Brief Course Description

This course will be a mathematical introduction to important algorithms in robotics and perception. We will study some or all of the following topics:

  1. Kinematics/zero-order control
    • Representation of rotation
    • Manipulator forward kinematics
    • Manipulator differential kinematics
    • Cartesian end-effector control
  2. Planning, Control
    • Sample-based planning methods (RRT, PRM)
    • Trajectory optimization, Newton's method, Sequential Quadratic Programming
    • Markov Decision Processes
    • Linear optimal control (LQR, TVLQR)
  3. Filtering, Localization, and Mapping
    • Kalman filter, EKF, Kalman smoothing
    • Occupancy grids
    • SLAM algorithms
    • Loop closure
  4. Perception, Computer Vision
    • RANSAC, ICP (iterative closest point)
    • Linear filtering
    • Feature representations
    • Object recognition; category recognition

The course schedule is subject to change. See the schedule tab above.

Textbooks

We will use several different texts in this course. All will be available online for free download EXCEPT for Robot Modeling and Control, by Mark W. Spong, Seth Hutchinson, M. Vidyasagar.
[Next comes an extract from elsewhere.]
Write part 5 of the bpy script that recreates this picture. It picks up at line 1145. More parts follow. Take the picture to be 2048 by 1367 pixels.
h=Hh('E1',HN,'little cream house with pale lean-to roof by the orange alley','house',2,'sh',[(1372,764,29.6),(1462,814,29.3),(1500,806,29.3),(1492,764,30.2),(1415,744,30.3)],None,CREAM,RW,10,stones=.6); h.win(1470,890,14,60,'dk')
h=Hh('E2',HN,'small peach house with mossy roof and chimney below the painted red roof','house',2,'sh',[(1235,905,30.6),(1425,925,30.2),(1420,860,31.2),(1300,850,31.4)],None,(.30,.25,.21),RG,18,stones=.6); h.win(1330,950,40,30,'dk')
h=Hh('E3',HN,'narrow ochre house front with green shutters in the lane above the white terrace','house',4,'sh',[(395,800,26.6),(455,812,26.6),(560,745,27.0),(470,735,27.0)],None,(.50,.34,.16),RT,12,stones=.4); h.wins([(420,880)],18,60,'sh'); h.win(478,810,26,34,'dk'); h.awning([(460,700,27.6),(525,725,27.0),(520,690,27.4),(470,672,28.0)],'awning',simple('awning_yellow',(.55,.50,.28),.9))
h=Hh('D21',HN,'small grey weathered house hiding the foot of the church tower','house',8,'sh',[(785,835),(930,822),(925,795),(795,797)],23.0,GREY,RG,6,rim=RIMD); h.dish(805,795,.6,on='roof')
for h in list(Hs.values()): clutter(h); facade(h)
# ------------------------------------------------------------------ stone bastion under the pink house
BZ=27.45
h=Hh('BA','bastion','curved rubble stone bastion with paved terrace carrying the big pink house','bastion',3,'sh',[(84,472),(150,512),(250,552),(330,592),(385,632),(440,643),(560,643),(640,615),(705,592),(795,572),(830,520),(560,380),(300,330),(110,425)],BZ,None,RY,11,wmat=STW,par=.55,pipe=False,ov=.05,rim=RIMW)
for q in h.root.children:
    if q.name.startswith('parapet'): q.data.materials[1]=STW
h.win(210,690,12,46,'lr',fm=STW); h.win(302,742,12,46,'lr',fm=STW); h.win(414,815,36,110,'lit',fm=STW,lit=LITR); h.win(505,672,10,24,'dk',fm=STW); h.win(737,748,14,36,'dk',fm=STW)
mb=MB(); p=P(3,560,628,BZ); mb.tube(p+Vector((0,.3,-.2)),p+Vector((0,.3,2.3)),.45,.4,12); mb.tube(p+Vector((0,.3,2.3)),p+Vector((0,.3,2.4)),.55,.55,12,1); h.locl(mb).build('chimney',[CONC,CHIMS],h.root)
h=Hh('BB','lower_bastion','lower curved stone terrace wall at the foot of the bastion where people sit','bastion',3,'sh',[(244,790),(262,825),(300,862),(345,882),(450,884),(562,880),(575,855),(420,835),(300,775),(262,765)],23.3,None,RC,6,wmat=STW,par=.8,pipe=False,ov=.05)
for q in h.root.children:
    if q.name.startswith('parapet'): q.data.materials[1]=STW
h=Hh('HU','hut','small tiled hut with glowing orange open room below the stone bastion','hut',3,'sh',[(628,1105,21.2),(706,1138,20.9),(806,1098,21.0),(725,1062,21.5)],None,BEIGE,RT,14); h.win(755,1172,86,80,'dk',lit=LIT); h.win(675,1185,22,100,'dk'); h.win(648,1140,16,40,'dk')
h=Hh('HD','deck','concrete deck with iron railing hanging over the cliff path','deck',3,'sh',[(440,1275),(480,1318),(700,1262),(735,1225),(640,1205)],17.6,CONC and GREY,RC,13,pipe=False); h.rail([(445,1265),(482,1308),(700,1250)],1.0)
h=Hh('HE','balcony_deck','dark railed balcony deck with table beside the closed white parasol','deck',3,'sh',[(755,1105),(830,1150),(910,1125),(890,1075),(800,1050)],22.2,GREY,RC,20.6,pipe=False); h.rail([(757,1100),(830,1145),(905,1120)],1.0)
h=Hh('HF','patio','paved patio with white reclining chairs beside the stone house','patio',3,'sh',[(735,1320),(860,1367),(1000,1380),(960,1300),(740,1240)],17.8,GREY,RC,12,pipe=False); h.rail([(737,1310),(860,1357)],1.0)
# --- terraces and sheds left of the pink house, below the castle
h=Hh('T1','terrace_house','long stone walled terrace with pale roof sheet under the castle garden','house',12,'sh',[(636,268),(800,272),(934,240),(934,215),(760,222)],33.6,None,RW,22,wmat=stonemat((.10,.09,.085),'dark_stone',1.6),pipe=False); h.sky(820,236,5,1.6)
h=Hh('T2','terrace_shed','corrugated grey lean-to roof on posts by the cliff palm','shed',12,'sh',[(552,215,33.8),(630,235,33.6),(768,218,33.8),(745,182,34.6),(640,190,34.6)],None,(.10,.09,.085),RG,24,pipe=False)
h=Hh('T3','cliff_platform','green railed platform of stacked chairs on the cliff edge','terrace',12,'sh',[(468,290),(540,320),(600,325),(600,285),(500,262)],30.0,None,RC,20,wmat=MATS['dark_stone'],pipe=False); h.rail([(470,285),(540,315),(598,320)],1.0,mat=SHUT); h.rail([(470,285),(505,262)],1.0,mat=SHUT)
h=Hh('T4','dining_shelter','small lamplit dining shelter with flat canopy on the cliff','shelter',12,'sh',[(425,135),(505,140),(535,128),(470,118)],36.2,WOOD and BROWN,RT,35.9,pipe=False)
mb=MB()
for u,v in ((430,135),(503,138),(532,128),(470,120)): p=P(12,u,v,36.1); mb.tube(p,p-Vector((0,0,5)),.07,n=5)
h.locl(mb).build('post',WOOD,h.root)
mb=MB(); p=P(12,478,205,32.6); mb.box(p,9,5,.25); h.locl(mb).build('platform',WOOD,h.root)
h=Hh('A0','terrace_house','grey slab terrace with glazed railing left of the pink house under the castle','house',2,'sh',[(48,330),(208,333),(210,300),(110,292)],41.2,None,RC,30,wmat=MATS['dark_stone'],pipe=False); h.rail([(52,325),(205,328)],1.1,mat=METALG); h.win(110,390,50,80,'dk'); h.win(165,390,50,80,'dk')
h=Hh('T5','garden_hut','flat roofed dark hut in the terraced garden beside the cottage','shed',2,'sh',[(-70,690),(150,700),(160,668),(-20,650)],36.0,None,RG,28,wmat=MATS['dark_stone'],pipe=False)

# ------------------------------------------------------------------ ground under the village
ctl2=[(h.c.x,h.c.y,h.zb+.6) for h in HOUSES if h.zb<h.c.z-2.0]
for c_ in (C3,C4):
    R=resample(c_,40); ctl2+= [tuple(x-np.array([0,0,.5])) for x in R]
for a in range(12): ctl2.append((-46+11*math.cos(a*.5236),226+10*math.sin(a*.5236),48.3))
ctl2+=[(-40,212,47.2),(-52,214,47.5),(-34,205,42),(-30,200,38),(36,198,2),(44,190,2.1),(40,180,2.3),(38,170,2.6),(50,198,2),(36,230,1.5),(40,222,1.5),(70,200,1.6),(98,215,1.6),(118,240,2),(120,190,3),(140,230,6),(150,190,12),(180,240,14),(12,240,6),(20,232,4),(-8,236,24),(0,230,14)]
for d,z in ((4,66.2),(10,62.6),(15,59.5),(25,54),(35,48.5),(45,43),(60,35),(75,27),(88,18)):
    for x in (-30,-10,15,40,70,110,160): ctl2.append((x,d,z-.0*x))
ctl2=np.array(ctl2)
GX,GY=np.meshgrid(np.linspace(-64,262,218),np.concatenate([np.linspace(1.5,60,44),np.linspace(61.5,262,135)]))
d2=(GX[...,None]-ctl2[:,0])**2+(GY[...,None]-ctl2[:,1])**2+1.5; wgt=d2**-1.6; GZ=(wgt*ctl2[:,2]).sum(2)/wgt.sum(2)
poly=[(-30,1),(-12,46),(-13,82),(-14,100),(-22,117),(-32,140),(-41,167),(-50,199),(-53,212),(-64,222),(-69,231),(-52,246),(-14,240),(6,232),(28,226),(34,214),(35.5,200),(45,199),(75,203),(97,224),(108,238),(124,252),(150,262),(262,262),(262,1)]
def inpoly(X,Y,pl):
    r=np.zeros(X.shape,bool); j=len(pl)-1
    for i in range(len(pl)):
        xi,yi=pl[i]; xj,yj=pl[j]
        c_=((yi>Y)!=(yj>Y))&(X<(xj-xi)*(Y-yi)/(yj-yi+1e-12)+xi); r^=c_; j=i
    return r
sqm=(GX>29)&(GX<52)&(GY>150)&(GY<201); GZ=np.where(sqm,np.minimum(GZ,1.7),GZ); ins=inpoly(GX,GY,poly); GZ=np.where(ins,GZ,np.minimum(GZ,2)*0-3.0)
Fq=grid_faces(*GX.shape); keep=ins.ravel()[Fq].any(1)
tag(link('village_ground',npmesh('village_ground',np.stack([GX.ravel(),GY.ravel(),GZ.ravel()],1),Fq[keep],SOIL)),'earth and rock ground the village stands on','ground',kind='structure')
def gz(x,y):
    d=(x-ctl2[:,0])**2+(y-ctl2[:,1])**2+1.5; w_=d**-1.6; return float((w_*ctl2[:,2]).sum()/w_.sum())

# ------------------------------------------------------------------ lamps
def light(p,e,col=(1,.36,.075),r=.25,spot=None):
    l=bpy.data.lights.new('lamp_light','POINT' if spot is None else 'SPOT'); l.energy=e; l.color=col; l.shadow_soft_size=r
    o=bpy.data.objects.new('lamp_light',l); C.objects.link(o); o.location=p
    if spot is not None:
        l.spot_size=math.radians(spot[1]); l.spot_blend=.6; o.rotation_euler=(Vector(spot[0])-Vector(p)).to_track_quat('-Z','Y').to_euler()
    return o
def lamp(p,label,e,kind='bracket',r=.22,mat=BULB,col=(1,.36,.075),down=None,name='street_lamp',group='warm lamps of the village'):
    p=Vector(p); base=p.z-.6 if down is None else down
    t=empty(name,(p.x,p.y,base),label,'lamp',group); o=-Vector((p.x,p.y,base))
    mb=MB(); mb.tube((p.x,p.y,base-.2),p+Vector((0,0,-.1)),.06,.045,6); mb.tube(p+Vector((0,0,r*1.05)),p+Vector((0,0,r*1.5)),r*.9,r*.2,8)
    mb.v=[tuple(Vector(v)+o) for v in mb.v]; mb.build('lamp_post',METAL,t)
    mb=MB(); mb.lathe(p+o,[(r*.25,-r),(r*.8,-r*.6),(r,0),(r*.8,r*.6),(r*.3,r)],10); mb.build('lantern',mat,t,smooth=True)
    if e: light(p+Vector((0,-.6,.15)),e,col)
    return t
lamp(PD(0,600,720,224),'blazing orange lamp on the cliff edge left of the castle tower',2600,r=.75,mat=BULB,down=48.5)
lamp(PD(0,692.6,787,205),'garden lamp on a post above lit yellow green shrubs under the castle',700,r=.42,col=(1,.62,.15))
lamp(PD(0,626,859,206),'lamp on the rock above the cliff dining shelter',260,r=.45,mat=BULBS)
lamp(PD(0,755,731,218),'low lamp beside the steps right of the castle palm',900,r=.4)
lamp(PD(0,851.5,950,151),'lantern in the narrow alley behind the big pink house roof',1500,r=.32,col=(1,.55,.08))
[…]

You should buy this book.

Prerequisites

There are no formal pre-requisites, but it will be very important for you to have a working knowledge of discrete math and probability.

Academic Integrity

Cheating and other acts of academic dishonesty will be referred to OSCCR (office of student conduct and conflict resolution). See this link.

Lateness Policy

Late assignments will be penalized by 10% for each day late. For example, if you turned in a perfect homework assignment two days late, you would receive an 80% instead of 100%.

Instruction Staff

Primary Instructor: Robert Platt ( r [dot] platt [at] neu [dot] edu )
Office hours: Fridays, 11-12, 208B West Village H, or by Appt.

TA: NA
Office hours: NA

Announcements

None

Work Load

Required course work includes:

  • 4 Programming assignments (55% of your grade)
  • 2 Homework assignments (15% of your grade)
  • 1 Final project (30% of your grade)

Programming assignments

There will be four programming assignments. All programming assignments must be completed using Python or Matlab and are due on the day indicated on the schedule.

Homework assignments

There will be two written homework assignments due on the day indicated on the schedule.

Final project

Students must complete a final project. The amount of project work should be equivalent to approximately two programming assignments. If they want, students my work in pairs. See schedule for due dates.